New Mexico Department of Public Safety


New Mexico Department of Public Safety


44,000 SF


Santa Fe, NM

  • Needs Assessment
  • Programming
  • Lab Planning and Design through CA
  • Lab Equipment Planning
  • MEP Engineering through SD

Previously situated in an outdated facility that exceeded its capacity, the Department of Public Safety in New Mexico (NMDPS) faced challenges with managing forensic and evidence storage functions spread across its campus headquarters, risking the integrity of chain of custody procedures in its dated facility. To address these issues, the NMDPS turned to Crime Lab Design (CLD) and associate architect, Dekker Perich Sabatini, to plan and design a new facility. This upgraded facility not only increases capacity to meet current and future needs but also offers functional, flexible, and efficient spaces for over 50 forensic investigative personnel.

Strategically veiled windows line the perimeter of the building, allowing for plentiful views of the nearby mountains and azure skies that define the New Mexico landscape. This visual connection to nature allows the staff within to increase their day-to-day quality of life without compromising evidence chain of custody integrity, security, and workflows. The two-story public lobby evokes a slot canyon, washing the interior with warm daylight from above. Secure patios allow staff to take a breather and reset before resuming work on difficult cases.
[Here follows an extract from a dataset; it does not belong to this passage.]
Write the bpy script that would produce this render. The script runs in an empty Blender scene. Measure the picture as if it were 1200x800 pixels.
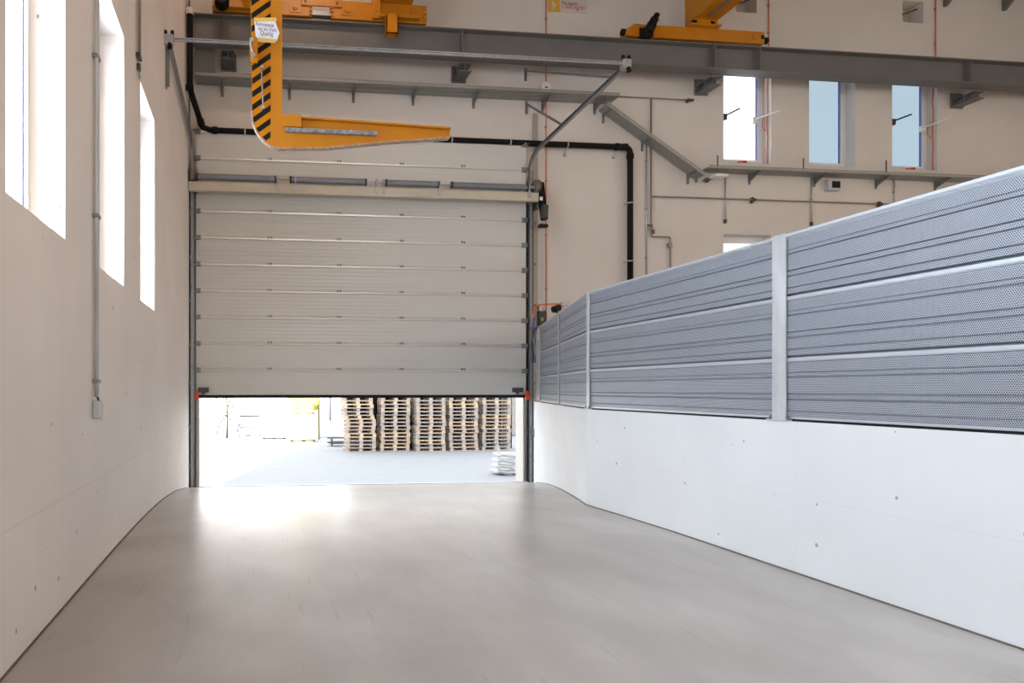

In an industry that is notoriously difficult to recruit and retain qualified analysts and personnel, it was important to design a building that was modern and comparable to the private sector in terms of workplace. The building was designed in such a way as to encourage collaboration and general interaction among scientists and staff. Collaboration zones were strategically placed within the building so that no matter where a staff member works, they are just steps away. Spaces were designed that allowed for alternative work locations—flexible enough to transition to permanent workspace as the lab team grows over time.

The laboratories were designed with changing demographics in mind. Crime lab staff populations are frequently becoming more diverse, which requires a more inclusive workplace. Therefore, human-centered design elements are at the forefront of the lab environments, including high-performance LED light fixtures precisely placed over workstations, integrated of wood finish ceiling and specialty HVAC distribution for a seamless visual effect, adjustable-height workstations, hands-free sliding doors, and many other items.

As a scientific facility, HVAC plays an integral role in a forensic laboratory. Close collaboration between the design team, specialists, and NMDPS resulted in a design that enabled efficient intake, distribution, and exhaust of air. Each lab was assessed for its individual HVAC needs with systems tailored to all spaces including specialty spaces like the latent prints lab, firing range, and water tank room.

The building’s most sensitive laboratory equipment was placed on the ground floor to prevent vibration impacts on evidence analysis, as an elevated floor can increase the likelihood of interference. Dedicated entrances were provided for scientists, law enforcement, and the public, allowing for all staff to have the most tailored entry experience as possible while giving a sense of security to DPS personnel.

All the strategies and attributes employed with this building result in a phenomenal example of a 21st century crime laboratory. As the 2024 winner of Lab Design’s Excellence in Interior Design award, this state-of-the-art forensic facility serves as an example of what this type of facility can be to not only its staff, but also to the surrounding community and region.